È corretto dire che Paolo Saracco ha rivoluzionato an­che il concetto di “vigneron” nel mon­do del Moscato?”
«In parte sì. I miei coetanei lavoravano nelle aziende agricole di famiglia, ma hanno sempre venduto le uve alle grandi aziende spumantiere. Io, invece, ho preso a modello i vigneron del Barolo e ho cercato di personalizzare questa figura, consapevole anche delle difficoltà e dei costi per riuscire ad ottenere questo risultato. Oggi le cantine richiedono massimi investimenti in termini di tecnologia, ma soprattutto è indispensabile uno specifico e qualificato know how. Forse la mia testardaggine mi è servita per ampliare il mio orizzonte, mantenendo volutamente salde le tradizioni del piccolo produttore di qualità. Oggi, tanti giovani tentano di fare il percorso che ho fatto io, con la differenza che è oggettivamente più complicato entrare nel mercato. Un tempo, c’era molto più spazio ma nessuno ci credeva, oggi tanti ci credono ma il mercato è piuttosto affollato… Altro aspetto non secondario che mi è servito a crescere più velocemente è stata la consapevolezza di ri­schiare in prima persona; a 23 anni mi occupavo di tutto: i mercati, gli importatori e poi in cantina ed in vigna seguivo da solo tutte le fasi operative. È stato difficile anche l’approccio con i primi dipendenti: non avevo la cultura del gestire il personale».

Però la passione ha avuto la meglio…

«Ho la fortuna di abitare in un territorio perfetto per questo vitigno, e sono convinto che il terroir ed il microclima ci regalino una materia prima unica, che è ancora molto sottovalutata. Un prodotto dalle potenzialità incredibili, apprezzato anche fuori dall’Italia. Freschezza, unicità negli aromi, dolcezza, poco alcol, buoni sentori fruttati sono qualità che si sposano bene con tante cucine, come quella ispanica negli Stati Uniti, in cui questo vino si abbina quasi a tutto pasto.

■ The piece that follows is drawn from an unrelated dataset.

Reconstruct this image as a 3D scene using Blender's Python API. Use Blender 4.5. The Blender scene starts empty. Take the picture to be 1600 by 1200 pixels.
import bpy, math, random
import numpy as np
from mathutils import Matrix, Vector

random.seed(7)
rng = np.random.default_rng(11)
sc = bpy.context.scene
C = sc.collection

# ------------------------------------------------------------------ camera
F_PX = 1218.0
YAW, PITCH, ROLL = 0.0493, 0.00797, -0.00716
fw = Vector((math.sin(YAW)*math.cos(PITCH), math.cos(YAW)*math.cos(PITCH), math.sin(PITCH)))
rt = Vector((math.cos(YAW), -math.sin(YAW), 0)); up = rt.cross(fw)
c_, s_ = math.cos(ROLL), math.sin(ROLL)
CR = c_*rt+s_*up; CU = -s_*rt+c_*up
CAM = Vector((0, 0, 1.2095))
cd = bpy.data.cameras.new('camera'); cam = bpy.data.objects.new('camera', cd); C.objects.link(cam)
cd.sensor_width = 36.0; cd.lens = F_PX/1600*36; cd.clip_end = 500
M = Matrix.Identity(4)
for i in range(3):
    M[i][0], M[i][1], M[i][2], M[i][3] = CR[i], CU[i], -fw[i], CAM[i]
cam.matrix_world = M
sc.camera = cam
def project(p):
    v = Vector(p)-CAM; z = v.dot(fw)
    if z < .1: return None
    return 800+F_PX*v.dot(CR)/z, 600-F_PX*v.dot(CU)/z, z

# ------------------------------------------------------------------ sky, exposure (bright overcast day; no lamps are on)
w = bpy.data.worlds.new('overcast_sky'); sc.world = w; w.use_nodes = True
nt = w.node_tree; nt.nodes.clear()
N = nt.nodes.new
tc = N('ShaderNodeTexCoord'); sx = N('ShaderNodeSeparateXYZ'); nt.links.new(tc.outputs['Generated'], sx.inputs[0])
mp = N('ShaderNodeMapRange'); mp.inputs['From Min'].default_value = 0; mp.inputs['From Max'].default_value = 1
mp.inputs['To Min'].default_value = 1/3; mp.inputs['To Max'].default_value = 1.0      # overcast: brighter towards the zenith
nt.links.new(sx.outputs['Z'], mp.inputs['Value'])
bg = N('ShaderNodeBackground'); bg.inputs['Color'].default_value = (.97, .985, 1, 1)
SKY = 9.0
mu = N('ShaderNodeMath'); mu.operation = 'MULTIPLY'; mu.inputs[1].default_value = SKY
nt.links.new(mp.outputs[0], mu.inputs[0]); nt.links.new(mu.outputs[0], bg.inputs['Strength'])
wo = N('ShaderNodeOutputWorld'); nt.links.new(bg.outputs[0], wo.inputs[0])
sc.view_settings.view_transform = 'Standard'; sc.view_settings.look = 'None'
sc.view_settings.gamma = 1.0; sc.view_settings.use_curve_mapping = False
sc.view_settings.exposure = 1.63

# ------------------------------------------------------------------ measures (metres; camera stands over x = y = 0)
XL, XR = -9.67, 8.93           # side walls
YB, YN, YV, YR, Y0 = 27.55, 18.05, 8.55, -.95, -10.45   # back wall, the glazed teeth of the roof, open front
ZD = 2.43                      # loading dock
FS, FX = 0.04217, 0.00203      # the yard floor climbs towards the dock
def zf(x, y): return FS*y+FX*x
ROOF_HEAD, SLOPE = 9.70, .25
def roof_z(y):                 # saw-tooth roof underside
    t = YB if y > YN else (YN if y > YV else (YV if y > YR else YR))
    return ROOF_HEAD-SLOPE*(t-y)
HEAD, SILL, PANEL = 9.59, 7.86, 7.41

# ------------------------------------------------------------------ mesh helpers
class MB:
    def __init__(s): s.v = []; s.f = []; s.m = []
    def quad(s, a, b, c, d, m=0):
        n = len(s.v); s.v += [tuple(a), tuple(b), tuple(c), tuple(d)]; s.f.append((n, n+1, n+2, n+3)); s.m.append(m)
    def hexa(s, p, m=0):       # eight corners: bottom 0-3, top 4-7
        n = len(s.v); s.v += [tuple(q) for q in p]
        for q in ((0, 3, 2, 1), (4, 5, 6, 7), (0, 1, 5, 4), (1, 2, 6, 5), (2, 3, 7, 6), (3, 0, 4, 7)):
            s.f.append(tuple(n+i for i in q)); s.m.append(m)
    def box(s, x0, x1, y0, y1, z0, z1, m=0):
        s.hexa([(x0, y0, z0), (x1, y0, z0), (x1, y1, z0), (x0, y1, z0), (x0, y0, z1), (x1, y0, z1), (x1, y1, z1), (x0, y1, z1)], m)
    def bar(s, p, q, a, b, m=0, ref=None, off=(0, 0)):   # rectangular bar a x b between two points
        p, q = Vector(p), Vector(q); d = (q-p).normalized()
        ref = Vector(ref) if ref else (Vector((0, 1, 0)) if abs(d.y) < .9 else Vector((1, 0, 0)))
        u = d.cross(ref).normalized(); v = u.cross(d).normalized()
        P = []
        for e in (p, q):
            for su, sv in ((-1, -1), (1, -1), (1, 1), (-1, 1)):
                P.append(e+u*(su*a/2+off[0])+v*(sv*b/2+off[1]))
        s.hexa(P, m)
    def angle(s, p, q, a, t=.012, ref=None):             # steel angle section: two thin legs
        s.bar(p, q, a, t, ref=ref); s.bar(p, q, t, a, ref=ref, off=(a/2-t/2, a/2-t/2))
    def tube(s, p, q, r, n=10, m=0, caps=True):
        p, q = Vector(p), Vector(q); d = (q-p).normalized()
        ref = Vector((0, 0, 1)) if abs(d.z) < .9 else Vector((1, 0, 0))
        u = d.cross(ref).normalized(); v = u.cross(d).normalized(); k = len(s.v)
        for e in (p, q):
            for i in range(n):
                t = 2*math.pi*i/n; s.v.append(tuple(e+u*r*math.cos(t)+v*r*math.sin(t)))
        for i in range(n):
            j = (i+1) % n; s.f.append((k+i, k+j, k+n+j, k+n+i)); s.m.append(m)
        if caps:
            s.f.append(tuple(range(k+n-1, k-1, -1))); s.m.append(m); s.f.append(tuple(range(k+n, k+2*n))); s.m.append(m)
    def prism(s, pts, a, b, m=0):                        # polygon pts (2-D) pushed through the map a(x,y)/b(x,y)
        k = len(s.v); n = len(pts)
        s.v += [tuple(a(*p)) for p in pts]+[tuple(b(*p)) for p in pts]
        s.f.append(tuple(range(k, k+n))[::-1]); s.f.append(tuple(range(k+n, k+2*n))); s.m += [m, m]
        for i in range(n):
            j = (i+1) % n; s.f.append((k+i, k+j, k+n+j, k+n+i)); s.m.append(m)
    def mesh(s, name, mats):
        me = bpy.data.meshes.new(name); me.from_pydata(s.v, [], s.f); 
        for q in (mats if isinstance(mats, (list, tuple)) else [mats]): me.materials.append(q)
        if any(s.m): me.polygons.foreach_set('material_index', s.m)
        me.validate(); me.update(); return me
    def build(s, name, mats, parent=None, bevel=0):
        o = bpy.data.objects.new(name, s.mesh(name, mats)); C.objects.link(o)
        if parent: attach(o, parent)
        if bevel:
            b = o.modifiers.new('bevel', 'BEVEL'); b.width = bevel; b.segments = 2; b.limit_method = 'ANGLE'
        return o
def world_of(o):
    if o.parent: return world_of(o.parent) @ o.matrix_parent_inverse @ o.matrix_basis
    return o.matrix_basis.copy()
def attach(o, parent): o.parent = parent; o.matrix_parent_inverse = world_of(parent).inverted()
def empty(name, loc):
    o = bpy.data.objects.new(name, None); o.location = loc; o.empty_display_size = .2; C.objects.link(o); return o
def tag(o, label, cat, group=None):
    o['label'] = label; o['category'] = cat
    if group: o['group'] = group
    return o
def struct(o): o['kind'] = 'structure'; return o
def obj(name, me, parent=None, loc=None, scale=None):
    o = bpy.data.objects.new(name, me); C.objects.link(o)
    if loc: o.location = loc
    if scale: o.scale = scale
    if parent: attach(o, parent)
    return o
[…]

Il Moscato è unico perché, coltivato ad esempio in California, non verrà mai come in queste nostre terre».

Il suo Moscato ha un segreto?
«Non mi fido mai dei produttori che parlano di strane alchimie e magiche lavorazioni… Piuttosto contano tante piccole sfumature che ciascun produttore con la propria sensibilità coglie, accentua o smorza. Dico sempre che per me il vino migliore è quello che devo ancora fare…».

E in vigna?
«I miei terreni sono qui a Castiglio-ne Tinella, accuditi da una serie di dipendenti diretti dell’azienda agricola, e altri assunti stagionalmente che arrivano da noi a maggio e rimangono fino a fine settembre. Si tratta perlopiù di extracomunitari, un team di lavoro alloggiato presso le nostre cascine. Insieme a questo gruppo io e mia moglie condividiamo un progetto di vita oltre all’amore per questi vigneti che sono il nostro orgoglio e il nostro tenace attaccamento ai valori della nostra famiglia!».